Out-of-Date Information
A privacy policy that references a system you stopped using or a processor you terminated two years ago undermines credibility. Review and update annually at minimum.
Inaccessible Language
The GDPR requires privacy notices to be "in a concise, transparent, intelligible and easily accessible form, using clear and plain language." Legal jargon that requires a law degree to parse fails this standard.
Single Policy for Everything
Employee data, customer data, and website visitor data have different processing activities, legal bases, and retention periods. A single undifferentiated policy for all audiences is difficult to make compliant. Consider separate notices for distinct audiences.
Structuring Your Privacy Policy
A well-organized privacy policy typically follows this structure:
- Who we are — Controller identity, DPO contact
- What we collect and why — Data categories, purposes, legal bases (table format works well)

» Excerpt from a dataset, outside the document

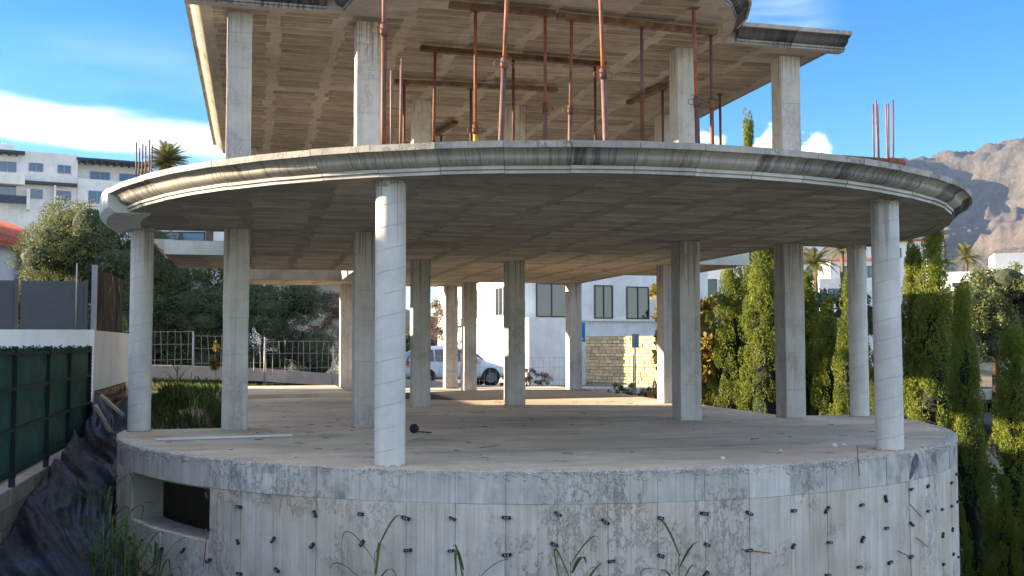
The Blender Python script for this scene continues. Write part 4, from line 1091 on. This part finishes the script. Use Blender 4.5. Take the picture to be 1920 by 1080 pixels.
# reeds in front of the base
lf = []
for k in range(4):
    mb = MB(); l_ = .50 + .12*k; n = 9; V = []
    for i in range(n+1):
        s = i/n; w_ = .018*math.sin(math.pi*min(1, .12 + .88*s))**.7 + .001; bend = (.35 + .35*k)
        x = l_*math.sin(bend*s*1.6)/(bend*1.6)*.9; z = l_*(math.sin(1.57*min(1,s*1.0))*(.95 - .35*k*s*s))*.8
        V += [(x, -w_, z), (x, 0, z - .006), (x, w_, z)]
    mb.add(V, [f for i in range(n) for f in ((i*3, i*3+1, i*3+4, i*3+3), (i*3+1, i*3+2, i*3+5, i*3+4))])
    lf.append(mb.mesh('leaf', M['reed'], True, fix=False))
M['drystalk'] = plain('dry stalk', (.36,.29,.18), .8, var=.25)
def reed(x, y, zb, zt_, label, n, sc_=1.0, group='reeds in front of the base wall'):
    o = thing('reed_plant', label, 'reed', L(x, y, zb), rng.uniform(0, 6.28), group)
    h = zt_ - zb - .2; m_ = MB(); m_.tube([(0,0,0),(.01,0,h*.6),(.02,.01,h)], [.009,.007,.003], 6); m_.build('stem', M['reed'], o, True)
    for k in range(max(2, n//4)):
        d_ = MB(); a_ = rng.uniform(0, 6.28); q_ = rng.uniform(.05,.22)
        d_.tube([(.02*math.cos(a_), .02*math.sin(a_), 0), (q_*math.cos(a_)*.6, q_*math.sin(a_)*.6, h*.7), (q_*math.cos(a_)*1.3, q_*math.sin(a_)*1.3, h*rng.uniform(.8,1.05))], [.005,.004,.002], 5); d_.build('dry_stalk', M['drystalk'], o, True)
    n = int(n*1.5)
    for k in range(n):
        z = h*(.35 + .65*(k+1)/n); put('leaf', rng.choice(lf), o, (.01, 0, z), rot=(0, rng.uniform(-.1,.35), k*2.5 + rng.uniform(-.5,.5)), scale=(sc_*rng.uniform(.6,1.15), sc_*rng.uniform(.45,1.0), sc_*rng.uniform(.6,1.15)))
def rpos(px, d):
    # local place of a plant seen at a bearing px, d metres in front of the wall
    k = (px-960)/1900; a = 1+k*k; b = k*CX + CY; c_ = CX*CX + CY*CY - (RB+d)**2
    Y = (b - math.sqrt(max(0, b*b - a*c_)))/a; return toL(k*Y, Y)
for px, zt_, n, sc_, lb in ((708,-.50,9,.95,'arching reed before the base wall, left of the middle'), (868,-.62,7,.9,'small reed before the base wall near the middle'), (1072,-.55,9,1.0,'spreading reed before the base wall, right of the middle'), (1272,-.52,9,.85,'upright broad leaved reed before the base wall on the right'),(1005,-.86,6,.7,'low reed tip at the bottom edge, left of the spreading reed'), (760,-.80,6,.7,'low reed close right of the arching reed'), (1105,-.84,6,.65,'dry stalked reed close right of the spreading reed'), (655,-.86,5,.6,'low reed tip left of the arching reed')):
    x, y = rpos(px, .35); reed(x, y, -2.6, zt_, lb, n, sc_)
for i, (px, zt_, d, lb) in enumerate(((205,-.45,.35,'tallest reed of the clump below the wall opening'), (222,-.62,.45,'second reed of the clump, leaning at the left end of the base'), (245,-.80,.4,'reed of the clump under the left jamb of the opening'), (268,-.86,.45,'bushy reed in the middle of the left clump'), (300,-.95,.3,'reed at the right end of the left clump'), (192,-.9,.6,'lowest reed at the far left of the clump'))):
    x, y = rpos(px, d); reed(x, y, -2.3, zt_ + .12, lb, 16, .85, 'reed clump at the left end of the base')
# weeds and grass in the side garden
def grass(name, label, n, region, h0, h1, mat, wd=.006):
    P_, D_, H_ = [], [], []
    V, F = [], []
    k = 0
    while k < n:
        x, y = region()
        p = L(x, y); z = zground(p.x, p.y); h = rng.uniform(h0, h1); a = rng.uniform(0, 6.28); bx_ = rng.uniform(.1,.6)*h
        d = (math.cos(a), math.sin(a)); w_ = wd*rng.uniform(.7,1.6)
        b = len(V); px_, py_ = -d[1]*w_, d[0]*w_
        V += [(p.x-px_, p.y-py_, z-.02), (p.x+px_, p.y+py_, z-.02), (p.x+d[0]*bx_*.35+px_*.8, p.y+d[1]*bx_*.35+py_*.8, z+h*.6), (p.x+d[0]*bx_, p.y+d[1]*bx_, z+h), (p.x+d[0]*bx_*.35-px_*.8, p.y+d[1]*bx_*.35-py_*.8, z+h*.6)]
        F.append((b,b+1,b+2,b+3,b+4)); k += 1
    tag(put(name, np_mesh(name, np.array(V), np.array(F), mat)), label, 'grass', kind='stuff')
def reg_garden():
    while True:
        x, y = rng.uniform(-6.4,-4.5), rng.uniform(.45, 9.5)
        if noise.noise(Vector((x*1.2, y*.9, 7))) > .02 - .12*(y > 4): return x, y
grass('side_garden_weeds', 'rough green weeds in the plot behind the left round column', 5200, reg_garden, .04, .24, M['grass'])
def reg_rear():
    return rng.uniform(-10, -3), rng.uniform(13.6, 17)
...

- Who we share it with — Processor categories, third-party recipients
- International transfers — Countries, safeguard mechanisms
- How long we keep it — Retention periods per data category
- Your rights — List of rights with exercise instructions
- Security — High-level description of protective measures
- Cookies — Overview or link to cookie policy
- Updates — How changes are communicated, effective date
- Contact and complaints — DPO, supervisory authority
Keeping It Current
A privacy policy that was accurate when written but hasn't been updated in a year is a liability. Build a review process:
- Annual review: Check every section against current practices
- Trigger-based updates: New system, new processor, new data type, new jurisdiction — update the policy
- Version tracking: Maintain a record of when changes were made and what changed
- Notification: If material changes affect data subjects, notify them proactively
The point isn't to have a perfect document. It's to have an accurate one that reflects what you actually do with personal data. Regulators can tolerate imperfect language. They cannot tolerate misrepresentation.